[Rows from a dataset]
▶
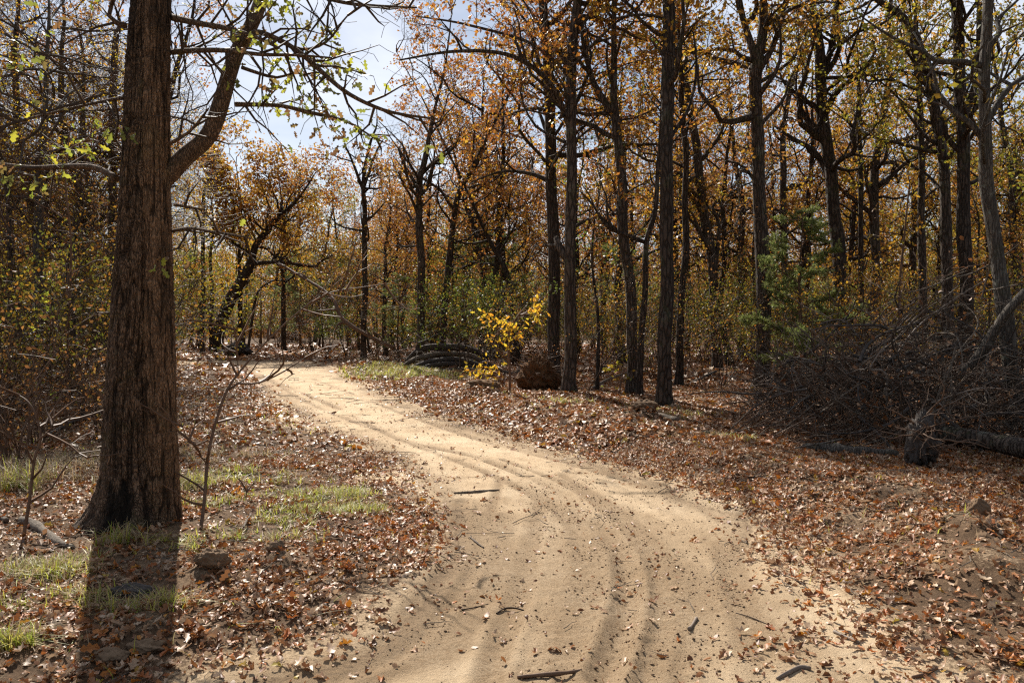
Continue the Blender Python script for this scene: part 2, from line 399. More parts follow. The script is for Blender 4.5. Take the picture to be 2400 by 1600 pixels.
M['cedar'] = leaf_mat('cedar_foliage', [(0, (.12, .16, .04)), (.6, (.22, .26, .075)), (1, (.36, .38, .14))], .5, .6, 1.3, .2)
M['litter'] = leaf_mat('fallen_leaf', [(0, (.14, .058, .022)), (.25, (.28, .11, .036)), (.45, (.41, .205, .095)), (.62, (.60, .44, .29)), (.72, (.38, .165, .06)), (.85, (.46, .14, .035)), (.96, (.55, .20, .025)), (1, (.50, .38, .06))], .2, .5, 1.25, .35)
M['grass'] = leaf_mat('grass_blade', [(0, (.56, .44, .16)), (.35, (.58, .54, .10)), (.7, (.42, .48, .06)), (1, (.22, .30, .04))], .4, .5, 1.4, .4)
M['straw'] = leaf_mat('dry_grass_blade', [(0, (.40, .27, .15)), (.6, (.48, .36, .22)), (1, (.30, .28, .10))], .35, .6, 1.3, .3)

def ground_mat():
    m, nt, b, o = new_mat('sandy_forest_soil')
    v = coords(nt, (1, 1, 1), 'Object')
    s = attr(nt, 'sand'); d = attr(nt, 'disturb')
    n1 = noise(nt, v, 1.3, 5, .6); n2 = noise(nt, v, 45, 6, .75); n3 = noise(nt, v, 210, 3, .75)
    sand = ramp(nt, [(.3, (.34, .235, .14)), (.45, (.53, .385, .235)), (.58, (.66, .505, .33)), (.75, (.74, .59, .41))], math_(nt, 'ADD', math_(nt, 'MULTIPLY', n1, .55), math_(nt, 'MULTIPLY', n2, .45)))
    crumb = ramp(nt, [(.35, (.10, .062, .035)), (.6, (.27, .18, .10))], n2)
    soil = ramp(nt, [(.3, (.04, .024, .014)), (.5, (.13, .08, .045)), (.62, (.27, .175, .10)), (.75, (.40, .28, .17))], math_(nt, 'ADD', math_(nt, 'MULTIPLY', n1, .5), math_(nt, 'MULTIPLY', n2, .5)))
    df = math_(nt, 'MULTIPLY', d, math_(nt, 'MINIMUM', math_(nt, 'MULTIPLY', math_(nt, 'MAXIMUM', math_(nt, 'SUBTRACT', n2, .44), 0), 11), 1))
    df = math_(nt, 'MAXIMUM', df, math_(nt, 'MULTIPLY', d, .55))
    sand = mixc(nt, math_(nt, 'MINIMUM', df, .9), sand, crumb)
    st = noise(nt, coords(nt, (1, .45, 1)), 5, 6, .7); stf = math_(nt, 'MULTIPLY', math_(nt, 'MAXIMUM', math_(nt, 'SUBTRACT', st, .52), 0), 3.2)
    sand = mixc(nt, math_(nt, 'MINIMUM', stf, .6), sand, (.27, .18, .10))
    sf = math_(nt, 'ADD', s, math_(nt, 'MULTIPLY', math_(nt, 'SUBTRACT', n2, .5), 1.1))
    sfc = nt.nodes.new('ShaderNodeMapRange'); nt.links.new(sf, sfc.inputs[0]); sfc.inputs[1].default_value = .3; sfc.inputs[2].default_value = .7
    col = mixc(nt, sfc.outputs[0], soil, sand)
    sp = math_(nt, 'MULTIPLY', math_(nt, 'GREATER_THAN', n3, .60), math_(nt, 'GREATER_THAN', n1, .5))
    col = mixc(nt, math_(nt, 'MULTIPLY', sp, .4), col, (.12, .08, .05))
    nt.links.new(col, b.inputs['Base Color']); b.inputs['Roughness'].default_value = .95; b.inputs['Specular IOR Level'].default_value = .15
    hh = math_(nt, 'ADD', math_(nt, 'MULTIPLY', n2, .8), math_(nt, 'MULTIPLY', n3, .5))
    bump(nt, hh, .014, 1.0, b)
    return m
M['ground'] = ground_mat()

# ------------------------------------------------------------------ ground sheet and the dirt road cut out of it
def steps(lo, hi, f):
    o = [0.0]
    while o[-1] < hi: o.append(o[-1] + f(o[-1]))
    q = [0.0]
    while q[-1] > lo: q.append(q[-1] - f(q[-1]))
    return np.array(q[:0:-1] + o)
gx = steps(-420, 420, lambda x: .022 * (1 + max(0, abs(x) - 1.5) / 2.2) if abs(x) < 60 else 12)
gy = steps(-60, 520, lambda y: (.03 if y < 2.2 else max(.018, .0062 * y)) if 0 <= y < 70 else (14 if y >= 70 else .3 + .25 * abs(y)))
X, Y = np.meshgrid(gx, gy); xs, ys = X.ravel(), Y.ravel()
near = (np.abs(xs) < 40) & (ys > -8) & (ys < 60)
Z = np.zeros(xs.shape); Z[near] = H(xs[near], ys[near]); Z[~near] = H(xs[~near], ys[~near], False)
SD = sdroad(xs, ys); RH, RA = rut(xs, ys)
left_side = xs < 0.2 * (ys - 5)
patch = np.exp(-(((xs - gnd(870, 1105)[0]) / .55) ** 2 + ((ys - gnd(870, 1105)[1]) / .45) ** 2)) \
    + .45 * np.exp(-(((xs + 8) / 2.2) ** 2 + ((ys - 33) / 1.3) ** 2)) + .3 * np.exp(-(((xs + 13.5) / 2.5) ** 2 + ((ys - 27.5) / 1.5) ** 2)) \
    + .8 * np.exp(-(((xs - gnd(1850, 1400)[0]) / .35) ** 2 + ((ys - gnd(1850, 1400)[1]) / .6) ** 2)) \
    + .6 * np.exp(-(((xs - gnd(650, 950)[0]) / 1.2) ** 2 + ((ys - gnd(650, 950)[1]) / 4) ** 2))
sand = np.clip(.5 - SD / .35 * .5 + (.30 + .22 * (xs > 0) * (ys < 9) * (1 + .8 * fbm(xs * 2.2, ys * 2.2, 3, 64))) * (SD > 0) * (ys < 26) + patch * .75 + np.where(SD > 0, .28 * fbm(xs * .8, ys * .8, 3, 61), 0), 0, 1)
for (mx_, my_), r_, hh in MOUNDS: sand = np.maximum(sand, .40 * np.exp(-((xs - mx_) ** 2 + (ys - my_) ** 2) / (r_ * r_)))
dist_ = np.clip(RA * 1.15 + disturbed(xs, ys) * .9 + .6 * np.exp(-((SD + .1) / .22) ** 2) + .8 * np.exp(-((SD + .22) / .22) ** 2) * (xs < .3) * (ys < 6.5) + .5 * np.clip(fbm(xs * 1.1, ys * .7, 3, 62) - .05, 0, 1), 0, 1)
nx_, ny_ = len(gx), len(gy)
i = (np.arange(ny_ - 1)[:, None] * nx_ + np.arange(nx_ - 1)[None]).ravel()
Q = np.stack([i, i + 1, i + nx_ + 1, i + nx_], 1)
fsd = SD[Q].mean(1); isroad = (fsd < 0)
V = np.stack([xs, ys, Z], 1)
for nm, sel in (('ground', ~isroad), ('dirt_road', isroad)):
    q = Q[sel]; used = np.unique(q); rem = np.full(len(V), -1); rem[used] = np.arange(len(used))
    mb = MB(); mb.add(V[used], rem[q])
    o = link(nm, mb.mesh(nm, M['ground'], True, {'sand': sand[used], 'disturb': dist_[used]}))
    tag(o, {'ground': 'brown sandy forest floor on both sides of the track', 'dirt_road': 'pale sandy dirt road with wheel ruts curving left into the woods'}[nm], nm.replace('_', ' '), None, 'structure')
print('ground verts', len(V))

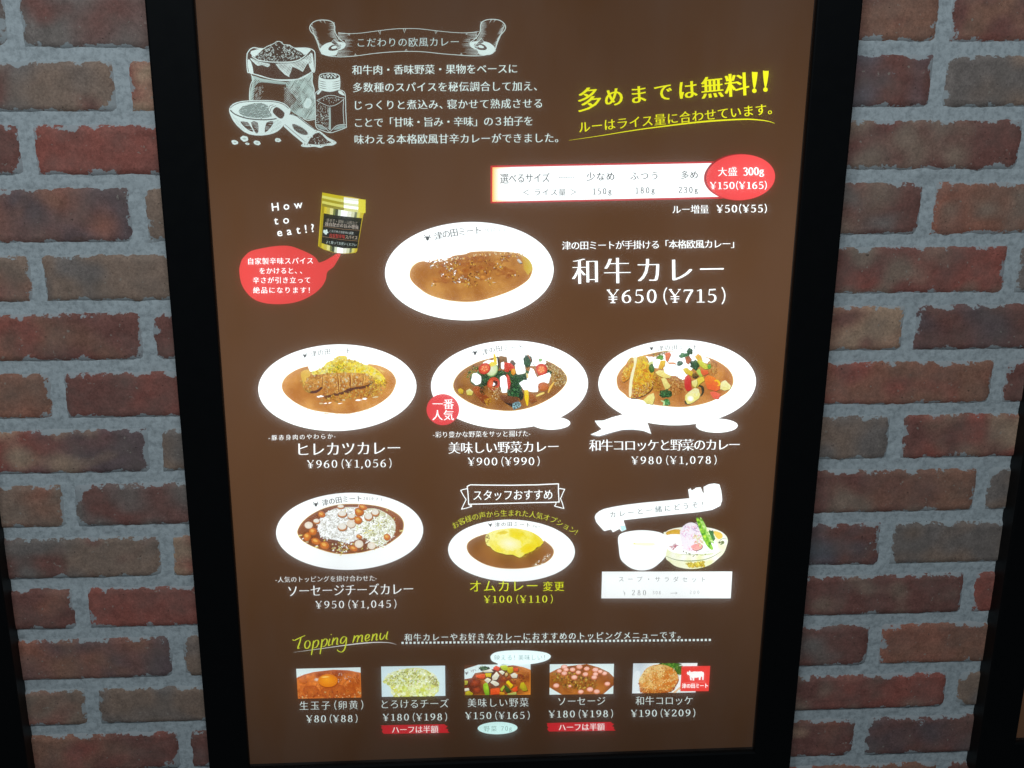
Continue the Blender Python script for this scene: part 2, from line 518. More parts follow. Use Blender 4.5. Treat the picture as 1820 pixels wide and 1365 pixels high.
def loop(cx, cy, rx, ry, n=10):
    return [(cx + rx * math.sin(2 * math.pi * i / n), cy + ry * math.cos(2 * math.pi * i / n)) for i in range(n + 1)]
SIX = [(.46, .93), (.28, .84), (.13, .6), (.10, .32), (.16, .10), (.29, .02), (.42, .10), (.47, .28), (.40, .50), (.27, .55), (.14, .45)]
DIG = {   # advance, [(points, kind)]  kind: n = nib stroke, m = medium flat stroke, t = thin
    '0': (.58, [(loop(.29, .49, .19, .46), 'n')]),
    '1': (.50, [([(.28, .02), (.28, .95)], 'n'), ([(.28, .94), (.10, .84)], 't'), ([(.08, .02), (.48, .02)], 't')]),
    '2': (.56, [([(.08, .74), (.15, .90), (.28, .96), (.42, .88), (.44, .70), (.34, .48), (.18, .24), (.07, .09)], 'n'), ([(.06, .06), (.50, .06)], 'm'), ([(.49, .05), (.52, .20)], 't')]),
    '3': (.55, [([(.09, .80), (.18, .94), (.31, .95), (.42, .82), (.38, .64), (.20, .52)], 'n'), ([(.20, .52), (.38, .47), (.46, .30), (.40, .10), (.24, .01), (.07, .10)], 'n')]),
    '4': (.56, [([(.38, .0), (.38, .95)], 'n'), ([(.38, .95), (.03, .30)], 't'), ([(.03, .28), (.54, .28)], 'm')]),
    '5': (.55, [([(.14, .92), (.46, .94)], 'm'), ([(.15, .92), (.12, .54)], 't'), ([(.12, .54), (.26, .58), (.40, .50), (.45, .30), (.38, .09), (.22, .01), (.07, .09)], 'n')]),
    '6': (.57, [(SIX, 'n')]),
    '7': (.54, [([(.06, .90), (.50, .90)], 'm'), ([(.49, .91), (.36, .60), (.24, .28), (.17, .0)], 'n'), ([(.06, .90), (.05, .76)], 't')]),
    '8': (.57, [(loop(.29, .72, .14, .23), 'n'), (loop(.29, .25, .18, .24), 'n')]),
    '9': (.57, [([(.58 - x, .97 - y) for x, y in SIX], 'n')]),
    '¥': (.64, [([(.06, .96), (.31, .48)], 'n'), ([(.56, .96), (.31, .48)], 't'), ([(.31, .48), (.31, .02)], 'n'), ([(.09, .44), (.53, .44)], 't'), ([(.09, .27), (.53, .27)], 't'),
                ([(.0, .96), (.17, .96)], 't'), ([(.46, .96), (.62, .96)], 't'), ([(.18, .02), (.44, .02)], 't')]),
    '(': (.36, [([(.30, 1.10), (.17, .82), (.12, .48), (.17, .14), (.30, -.14)], 'h')]),
    ')': (.36, [([(.06, 1.10), (.19, .82), (.24, .48), (.19, .14), (.06, -.14)], 'h')]),
    ',': (.28, [([(.12, .12), (.16, .0), (.07, -.16)], 'n')]),
    '.': (.24, [([(.10, .12), (.12, .0)], 'n')]),
    'g': (.54, [(loop(.25, .46, .13, .17), 'n'), ([(.36, .60), (.50, .64)], 't'), ([(.16, .32), (.12, .22), (.24, .16), (.42, .10), (.42, -.08), (.25, -.18), (.09, -.10), (.14, .08)], 'n')]),
    '→': (1.2, [([(.05, .4), (1.1, .4)], 't'), ([(.85, .58), (1.12, .4), (.85, .22)], 't')]),
}
BOLD, REG, THIN = (-0.008, (-0.018, 0.0, 0.018)), (-0.013, (-0.012, 0.012)), (-0.016, (-0.006, 0.006))
MINCHO = (-0.015, (-0.026, -0.009, 0.009, 0.026))
SMALL = (-0.011, (-0.012, 0.012))
HEAVY = (0.012, (-0.022, 0.0, 0.022))

def lettering(text, x0, y0, x1, y1, h, col=WHITE, wt=BOLD, name="menu_text", base=0.0006, sheet=None, curve=None, slant=0.0, track=True, build=True, dig=None, cols=None, hs=None):
    """one line of print: ink runs from x0 to x1 along the centre line; h is the height of a kanji (or digit) in the photograph"""
    pr = sheet or Print(base=base)
    numeric = all((c in DIG and not c in 'g→') or c in ' g→' for c in text)
    em = h / 0.90
    if wt is BOLD and h > 18.5: wt = MINCHO
    if wt is BOLD and h < 12.5: wt = SMALL
    DX = (1.12 if (dig and dig[0] < .14) else 1.45)
    wx = lambda ch: DX if ch not in '(),' else 1.15
    par = lambda ch: (.62, .24) if ch == '(' else (.60, .16) if ch == ')' else (0, 0)
    dh = h if numeric else h * 0.86
    items = []
    for ch in text:
        if ch == ' ':
            items.append((ch, 0.30 * em, 0, 0)); continue
        if ch in DIG and (numeric or ch in '0123456789¥(),g'):
            adv = DIG[ch][0] * dh * wx(ch)
            if ch in '()' and not (dig and dig[0] > .17): adv = par(ch)[0] * dh
            items.append((ch, adv, 0.03 * dh, adv - (0.06 if ch != ')' else .12) * dh)); continue
        vs, fs = glyph(ch, wt[0])
        xs = [v[0] for v in vs]
        if ord(ch) > 0x2000:
            adv = em
            if ch in '、。':
                adv = em * 0.72
            if ch in '！':
                adv = em * 0.8
        else:
            adv = (max(xs) - min(xs) + 0.09) * em
        lo_, hi_ = (min(xs) * em, max(xs) * em)
        items.append((ch, adv, lo_ if ord(ch) > 0x2000 else 0, hi_ if ord(ch) > 0x2000 else adv - 0.09 * em))
    first, last = items[0], items[-1]
    nat = sum(i[1] for i in items[:-1]) - first[2] + last[3]
    Wd = math.hypot(x1 - x0, y1 - y0)
    n = len(items)
    extra = (Wd - nat) / max(1, n - 1)
    sx = 1.0
    if extra < -0.10 * em and not curve:                     # squeeze rather than overlap
        sx = Wd / nat
        extra = 0
    ang = math.atan2(y1 - y0, x1 - x0)
    path = None
    if curve:
        path = catmull(curve, False, 12)
        seg = [0]
        for p, q in zip(path, path[1:]):
            seg.append(seg[-1] + math.hypot(q[0] - p[0], q[1] - p[1]))
        extra = (seg[-1] - nat) / max(1, n - 1)
    cur = -first[2] * sx
    for k, (ch, adv, _, _) in enumerate(items):
        if ch != ' ':
            c = cols[k] if cols else col
            if path:
                s = cur + adv * sx / 2
                s = min(max(s, 0), seg[-1] - 1e-3)
                i = max(j for j in range(len(seg)) if seg[j] <= s)
                i = min(i, len(path) - 2)
                t = (s - seg[i]) / (seg[i + 1] - seg[i])
                bx = path[i][0] + (path[i + 1][0] - path[i][0]) * t
                by = path[i][1] + (path[i + 1][1] - path[i][1]) * t
                a = math.atan2(path[i + 1][1] - path[i][1], path[i + 1][0] - path[i][0])
                ox, oy, off = bx, by, -adv * sx / 2
            else:
                ox, oy, off, a = x0, y0, cur, ang
            ca, sa = math.cos(a), math.sin(a)
            def tr(u, v):     # u right, v up from the centre line
                u = u + slant * v
                return ((off + u) * ca + v * sa + ox, (off + u) * sa - v * ca + oy)
            old = (pr.ox, pr.oy, pr.s)
            pr.ox, pr.oy, pr.s = 0, 0, 1
            if ch in DIG and (numeric or ch in '0123456789¥(),g'):
                thick, thin = (dig or (.155, .055))
                for pts, kind in DIG[ch][1]:
                    po = par(ch)[1] * dh if (ch in '()' and not (dig and dig[0] > .17)) else 0
                    q = [tr(x * dh * sx * wx(ch) + po, (y - 0.48) * dh) for x, y in (catmull(pts, False, 4) if len(pts) > 2 and kind != 't' else pts)]
                    def wf(dx, dy, kind=kind, a=a):
                        v = abs(-dx * math.sin(a) + dy * math.cos(a))
                        v = abs(dy * math.cos(a) - dx * math.sin(a))
                        if kind == 'n': return (thin + (thick - thin) * v ** 1.3) * dh
                        if kind == 'm': return thick * 0.62 * dh
                        if kind == 'h': return (thin * .9 + thin * .7 * v) * dh
                        return thin * dh
                    pr.ribbon(q, 1, c, wfun=wf)
            else:
                vs, fs = glyph(ch, wt[0])
                mx = 0 if ord(ch) > 0x2000 else min(v[0] for v in vs)
                vc = 0.38 if ord(ch) > 0x2000 else 0.34
                for d in wt[1]:
                    g_ = hs[k] if hs else 1
                    V = [tr(((v[0] - mx + d - .5) * g_ + .5) * em * sx, (v[1] - vc) * em * g_) for v in vs]
                    pr.add(V, fs, [pr.ink(p, c) for p in V])
            pr.ox, pr.oy, pr.s = old
        cur += adv * sx + extra
    if build and sheet is None:
        nm = "price_text" if '¥' in text else name
        return pr.build(nm)
    return pr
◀
-- EXERCISE TASK --
Repeat the lines from where the entries begin to the line with "(.30, .28, .10))], .35, .6, 1.3, .3)", both included. Any picture is left out.

-- TASK RESPONSE --
Continue the Blender Python script for this scene: part 2, from line 399. More parts follow. The script is for Blender 4.5. Take the picture to be 2400 by 1600 pixels.
M['cedar'] = leaf_mat('cedar_foliage', [(0, (.12, .16, .04)), (.6, (.22, .26, .075)), (1, (.36, .38, .14))], .5, .6, 1.3, .2)
M['litter'] = leaf_mat('fallen_leaf', [(0, (.14, .058, .022)), (.25, (.28, .11, .036)), (.45, (.41, .205, .095)), (.62, (.60, .44, .29)), (.72, (.38, .165, .06)), (.85, (.46, .14, .035)), (.96, (.55, .20, .025)), (1, (.50, .38, .06))], .2, .5, 1.25, .35)
M['grass'] = leaf_mat('grass_blade', [(0, (.56, .44, .16)), (.35, (.58, .54, .10)), (.7, (.42, .48, .06)), (1, (.22, .30, .04))], .4, .5, 1.4, .4)
M['straw'] = leaf_mat('dry_grass_blade', [(0, (.40, .27, .15)), (.6, (.48, .36, .22)), (1, (.30, .28, .10))], .35, .6, 1.3, .3)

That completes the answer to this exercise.